At noon AEST on Tuesday, the benchmark S&P/ASX200 index had recovered nearly all of Monday's modest losses, climbing 13.9 points, or 0.19 per cent, to 7,277.2.
The broader All Ordinaries was up 15.1 points, or 0.2 per cent, at 7,465.8.
In Washington, Republicans and Democrats remained at a stalemate on the debt ceiling, with just an estimated 10 days left before the US runs out of authority to pay its bills.
A White House meeting between President Joe Biden and House Speaker Kevin McCarthy ended with no deal.
The energy sector was the biggest gainer at midday, up 0.6 per cent.
Woodside was up 0.6 per cent, Whitehaven Coal had risen 1.4 per cent and New Hope was up 3.4 per cent.
All of the Big Four banks were higher, by 0.3 to 0.6 per cent. Macquarie had risen by 1.5 per cent.
The heavyweight mining sector was down 0.1 per cent, with BHP dipping 0.2 per cent but Rio Tinto up 0.9 per cent.

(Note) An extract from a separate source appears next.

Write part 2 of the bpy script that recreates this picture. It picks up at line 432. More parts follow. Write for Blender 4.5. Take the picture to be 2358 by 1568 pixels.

Tech was the best performing sector at midday, up 1.3 per cent, but BrainChip was the biggest loser on the ASX falling 14.7 per cent to 43.5c as the AI chip company held its annual general meeting in Sydney
At that meeting, chairman Antonio Viana acknowledged to shareholders that the company, a messageboard-favourite, had yet to produce a product that could see its way into end production systems.
"The reality is that the market is still in the discovery and embryonic stage with respect to edge-based AI," he said.
Elsewhere in the sector, Wisetech Global was up 1.8 per cent, Technology One had added 3.5 per cent and Xero had climbed 1.6 per cent.
The Australian dollar was buying 66.49 US cents, from 66.35 US cents at Monday's ASX close.